New Jersey mom convicted of murdering 5-year-old son in 1991 to be freed after state’s top court overturns jury verdict

A mother convicted of murdering her 5-year-old son in New Jersey in 1991 had that conviction thrown out Tuesday by the New Jersey Supreme Court in a shocking decision that overruled a jury’s verdict.

Michelle Lodzinski, now 54, was found guilty in 2016 of killing Timothy Wiltsey back in 1991. Lodzinski had long been the prime suspect in the case, but was never charged until 2014.

In 2017, she was sentenced to 30 years in prison, with the judge slamming Lodzinski and telling her: “You lied, you lied, you lied again, you lied, you lied, you lied.”

In this March 2016 file photo, Michelle Lodzinski enters a courthouse in Brunswick, N.J.
In this March 2016 file photo, Michelle Lodzinski enters a courthouse in Brunswick, N.J. (Patti Sapone/AP)

But the New Jersey Supreme Court sided with Lodzinski on Tuesday, declaring that “no reasonable jury could find beyond a reasonable doubt that Lodzinski purposefully or knowingly caused Timothy’s death.”

The bitterly divided court deadlocked 3-3 on an appeal in the case in May. After recognizing a procedural error, the justices agreed to rehear the case and brought in Appellate Judge Jose Fuentes to serve as a tiebreaker. Fuentes sided with Lodzinski in the eventual 4-3 ruling.

Lodzinski cannot be tried again in New Jersey because it would violate her Fifth Amendment rights against double jeopardy.

On May 25, 1991, Lodzinski told police that she took Timothy to a park in Sayreville, just south of Staten Island, and he disappeared when her back was turned.

While cops worked the case, Lodzinski changed her story two different times, raising suspicions among investigators. Police eventually said they couldn’t even find anyone who had seen Timothy at the 10-acre Kennedy Park.

After a nationwide search — Timothy was reportedly one of the first missing kids to appear on milk cartons — Timothy’s remains were found in April 1992 near Raritan Center, across the Raritan River from Sayreville. Lodzinski had worked at Raritan Center for six months from 1988 into 1989, but she initially didn’t tell police about that when the remains were found.

But there was no physical evidence tying Lodzinski to the body, and Timothy’s remains had decayed to the point that the coroner couldn’t even determine how he died. Lodzinski wasn’t charged and went on with her life; she moved to Florida and had two more kids.

In 2014, the Middlesex County Prosecutor’s Office reopened the case. They interviewed Lodzinski’s niece and two other baby-sitters, who all said that a blanket found near Timothy’s body was the same blanket they’d seen in her South Amboy home.

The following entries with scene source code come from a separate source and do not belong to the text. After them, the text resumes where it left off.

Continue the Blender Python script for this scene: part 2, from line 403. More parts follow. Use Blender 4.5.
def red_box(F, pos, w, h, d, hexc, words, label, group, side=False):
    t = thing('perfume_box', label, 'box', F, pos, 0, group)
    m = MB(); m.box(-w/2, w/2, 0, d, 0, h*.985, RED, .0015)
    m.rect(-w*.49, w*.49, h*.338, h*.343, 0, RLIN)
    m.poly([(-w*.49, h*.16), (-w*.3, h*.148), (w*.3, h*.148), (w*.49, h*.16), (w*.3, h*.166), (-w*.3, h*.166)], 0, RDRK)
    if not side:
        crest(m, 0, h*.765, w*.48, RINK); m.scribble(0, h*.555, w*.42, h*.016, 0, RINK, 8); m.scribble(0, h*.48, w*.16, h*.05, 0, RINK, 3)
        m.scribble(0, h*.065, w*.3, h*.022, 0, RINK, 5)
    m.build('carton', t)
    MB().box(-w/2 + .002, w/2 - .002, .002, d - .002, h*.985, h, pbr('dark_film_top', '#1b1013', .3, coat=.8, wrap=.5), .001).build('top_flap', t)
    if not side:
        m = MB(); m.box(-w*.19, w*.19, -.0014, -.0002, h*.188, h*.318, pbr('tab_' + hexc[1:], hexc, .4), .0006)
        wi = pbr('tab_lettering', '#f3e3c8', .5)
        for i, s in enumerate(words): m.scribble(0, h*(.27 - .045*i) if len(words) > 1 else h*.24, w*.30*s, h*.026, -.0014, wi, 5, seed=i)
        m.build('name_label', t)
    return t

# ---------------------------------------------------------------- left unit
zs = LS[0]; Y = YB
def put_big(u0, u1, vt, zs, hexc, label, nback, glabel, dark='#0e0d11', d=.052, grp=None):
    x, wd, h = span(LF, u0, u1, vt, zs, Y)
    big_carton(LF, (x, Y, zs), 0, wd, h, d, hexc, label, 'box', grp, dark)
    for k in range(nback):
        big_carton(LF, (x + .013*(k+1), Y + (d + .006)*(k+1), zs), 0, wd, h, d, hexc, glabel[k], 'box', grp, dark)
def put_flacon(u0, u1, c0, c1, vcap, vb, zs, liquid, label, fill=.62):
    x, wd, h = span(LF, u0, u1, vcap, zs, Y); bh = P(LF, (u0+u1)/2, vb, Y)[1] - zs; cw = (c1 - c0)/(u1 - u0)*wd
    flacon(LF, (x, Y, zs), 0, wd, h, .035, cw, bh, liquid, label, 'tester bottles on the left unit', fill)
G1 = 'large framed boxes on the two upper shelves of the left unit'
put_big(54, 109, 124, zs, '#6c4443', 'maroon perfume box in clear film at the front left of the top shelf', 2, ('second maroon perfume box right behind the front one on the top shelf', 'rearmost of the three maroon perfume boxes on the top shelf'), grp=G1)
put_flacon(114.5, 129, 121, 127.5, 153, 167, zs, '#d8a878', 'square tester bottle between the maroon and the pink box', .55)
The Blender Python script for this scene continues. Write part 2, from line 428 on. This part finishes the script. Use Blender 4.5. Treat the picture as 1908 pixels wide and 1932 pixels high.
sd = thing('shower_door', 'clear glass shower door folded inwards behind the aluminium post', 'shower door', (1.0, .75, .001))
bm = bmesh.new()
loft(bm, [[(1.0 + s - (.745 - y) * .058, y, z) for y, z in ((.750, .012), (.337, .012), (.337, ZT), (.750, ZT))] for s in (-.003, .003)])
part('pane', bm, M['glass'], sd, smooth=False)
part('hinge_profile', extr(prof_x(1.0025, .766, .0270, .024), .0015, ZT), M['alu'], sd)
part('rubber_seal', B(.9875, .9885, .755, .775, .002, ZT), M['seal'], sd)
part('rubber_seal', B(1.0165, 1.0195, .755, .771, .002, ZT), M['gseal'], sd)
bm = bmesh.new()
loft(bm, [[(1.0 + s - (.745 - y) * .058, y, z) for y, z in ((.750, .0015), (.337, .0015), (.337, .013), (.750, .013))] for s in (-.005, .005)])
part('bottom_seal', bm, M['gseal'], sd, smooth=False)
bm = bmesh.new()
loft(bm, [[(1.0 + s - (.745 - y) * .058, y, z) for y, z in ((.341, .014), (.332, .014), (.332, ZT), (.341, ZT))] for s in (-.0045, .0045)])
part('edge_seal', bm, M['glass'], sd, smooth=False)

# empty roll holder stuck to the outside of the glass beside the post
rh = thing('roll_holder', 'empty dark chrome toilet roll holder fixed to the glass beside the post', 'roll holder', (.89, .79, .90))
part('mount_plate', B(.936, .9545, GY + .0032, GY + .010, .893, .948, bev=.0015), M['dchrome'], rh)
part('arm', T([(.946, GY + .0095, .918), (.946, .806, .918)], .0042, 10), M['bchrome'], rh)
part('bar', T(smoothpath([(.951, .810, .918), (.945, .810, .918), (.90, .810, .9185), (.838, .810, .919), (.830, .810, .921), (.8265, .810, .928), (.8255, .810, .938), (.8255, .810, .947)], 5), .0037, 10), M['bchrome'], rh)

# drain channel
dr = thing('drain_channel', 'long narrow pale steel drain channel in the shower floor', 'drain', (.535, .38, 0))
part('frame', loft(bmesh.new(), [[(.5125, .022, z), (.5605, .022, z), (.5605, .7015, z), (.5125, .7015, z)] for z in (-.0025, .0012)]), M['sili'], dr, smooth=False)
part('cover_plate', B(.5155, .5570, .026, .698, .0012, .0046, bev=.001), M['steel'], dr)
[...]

That was enough for the prosecutors, who saw the blanket as a smoking gun, charged Lodzinski with murder and had her arrested in Florida. It was also enough for a jury, which unanimously reached a guilty verdict. Prosecutors argued that Lodzinski killed Timothy because he was a burden on her life as a single mother.

Lodzinski appealed the ruling, which eventually led to Tuesday’s New Jersey Supreme Court decision. The justices who issued the majority opinion focused on the lack of physical evidence in the case, and said Lodzinski’s status as a stressed single mother was not a convincing motive for murder.

The justices also noted that no physical evidence tied the blanket to Lodzinski, and mentioned that photographs of her home never showed it.

Three dissenting justices ripped the majority opinion for overruling the jury’s verdict, saying that the majority had substituted its “own interpretation of the evidence for the conclusion reached by the jury.”

Lodzinski’s own brother, Michael, trashed the decision in a statement to

“We all know the jury got it right,” Michael said. “(The majority justices) believe they have righted some great wrong today but all they did was rob justice from a little boy, shame on them.”